**Provided material**

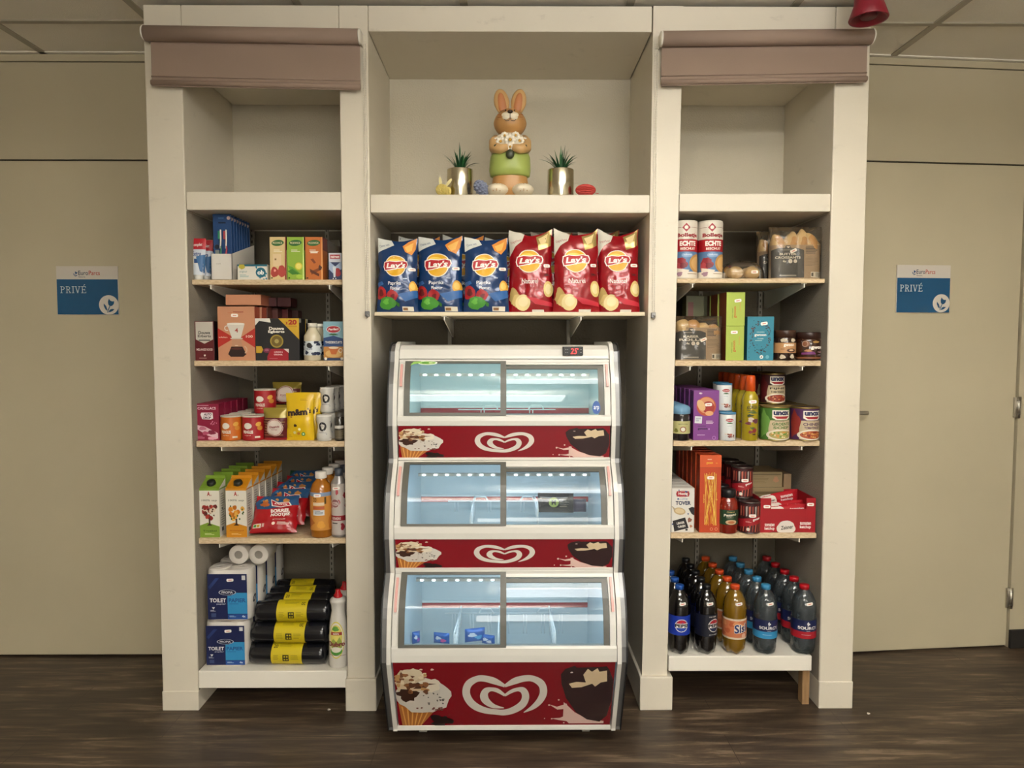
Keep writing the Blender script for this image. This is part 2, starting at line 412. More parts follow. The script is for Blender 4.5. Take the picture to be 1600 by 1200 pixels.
S('wall_front', (ROOM_L, -2.6, ROOM_BACK-.12, ROOM_BACK, 0, CEIL), (2.6, ROOM_R, ROOM_BACK-.12, ROOM_BACK, 0, CEIL), (-2.6, 2.6, ROOM_BACK-.12, ROOM_BACK, 0, .8), (-2.6, 2.6, ROOM_BACK-.12, ROOM_BACK, 1.75, CEIL), (-2.6, -.4, ROOM_BACK-.12, ROOM_BACK, .8, 1.75), (1.7, 2.6, ROOM_BACK-.12, ROOM_BACK, .8, 1.75), mat=M_WALL2)
b = MB()
for x in (-.38, 1.68): b.box(x-.03, x+.03, ROOM_BACK-.09, ROOM_BACK-.03, .8, 1.75, M_WHITE)
for z in (.82, 1.73): b.box(-.4, 1.7, ROOM_BACK-.089, ROOM_BACK-.031, z-.03, z+.03, M_WHITE)
struct('added_window_1', b)  # unseen window, added as the bright source mirrored in the freezer glass
# the built-in surround: four pillars, header, plinths
HT = PZ(8.5, 0)
pil = [(230, 288), (532, 577), (1017, 1062), (1301, 1355)]
PXs = [(PX(a, 250, 0), PX(c, 250, 0)) for a, c in pil]
for i, (a, c) in enumerate(PXs):
    if i == 2:      # this pillar leans a little: narrower to the right at its foot
        zA, zB = PZ(250, 0), 0.0; a2, c2 = PX(1002.5, 1100, 0), PX(1041, 1100, 0); zf = PZ(1100, 0); e = lambda p, q, z: p + (q-p)*(zA-z)/(zA-zf)
        b = MB(); b.prism([(e(a, a2, 0), 0), (e(c, c2, 0), 0), (e(c, c2, HT), HT), (e(a, a2, HT), HT)], (0, WALLY), M_PILLAR); struct('trim_3', b)
    else: S('trim_%d' % (i+1), (a, c, 0, WALLY, 0, HT, M_PILLAR), bev=.004)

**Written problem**
Repeat the listing in full and exactly. Leave any pictures out.

**Worked solution**
Keep writing the Blender script for this image. This is part 2, starting at line 412. More parts follow. The script is for Blender 4.5. Take the picture to be 1600 by 1200 pixels.
S('wall_front', (ROOM_L, -2.6, ROOM_BACK-.12, ROOM_BACK, 0, CEIL), (2.6, ROOM_R, ROOM_BACK-.12, ROOM_BACK, 0, CEIL), (-2.6, 2.6, ROOM_BACK-.12, ROOM_BACK, 0, .8), (-2.6, 2.6, ROOM_BACK-.12, ROOM_BACK, 1.75, CEIL), (-2.6, -.4, ROOM_BACK-.12, ROOM_BACK, .8, 1.75), (1.7, 2.6, ROOM_BACK-.12, ROOM_BACK, .8, 1.75), mat=M_WALL2)
b = MB()
for x in (-.38, 1.68): b.box(x-.03, x+.03, ROOM_BACK-.09, ROOM_BACK-.03, .8, 1.75, M_WHITE)
for z in (.82, 1.73): b.box(-.4, 1.7, ROOM_BACK-.089, ROOM_BACK-.031, z-.03, z+.03, M_WHITE)
struct('added_window_1', b)  # unseen window, added as the bright source mirrored in the freezer glass
# the built-in surround: four pillars, header, plinths
HT = PZ(8.5, 0)
pil = [(230, 288), (532, 577), (1017, 1062), (1301, 1355)]
PXs = [(PX(a, 250, 0), PX(c, 250, 0)) for a, c in pil]
for i, (a, c) in enumerate(PXs):
    if i == 2:      # this pillar leans a little: narrower to the right at its foot
        zA, zB = PZ(250, 0), 0.0; a2, c2 = PX(1002.5, 1100, 0), PX(1041, 1100, 0); zf = PZ(1100, 0); e = lambda p, q, z: p + (q-p)*(zA-z)/(zA-zf)
        b = MB(); b.prism([(e(a, a2, 0), 0), (e(c, c2, 0), 0), (e(c, c2, HT), HT), (e(a, a2, HT), HT)], (0, WALLY), M_PILLAR); struct('trim_3', b)
    else: S('trim_%d' % (i+1), (a, c, 0, WALLY, 0, HT, M_PILLAR), bev=.004)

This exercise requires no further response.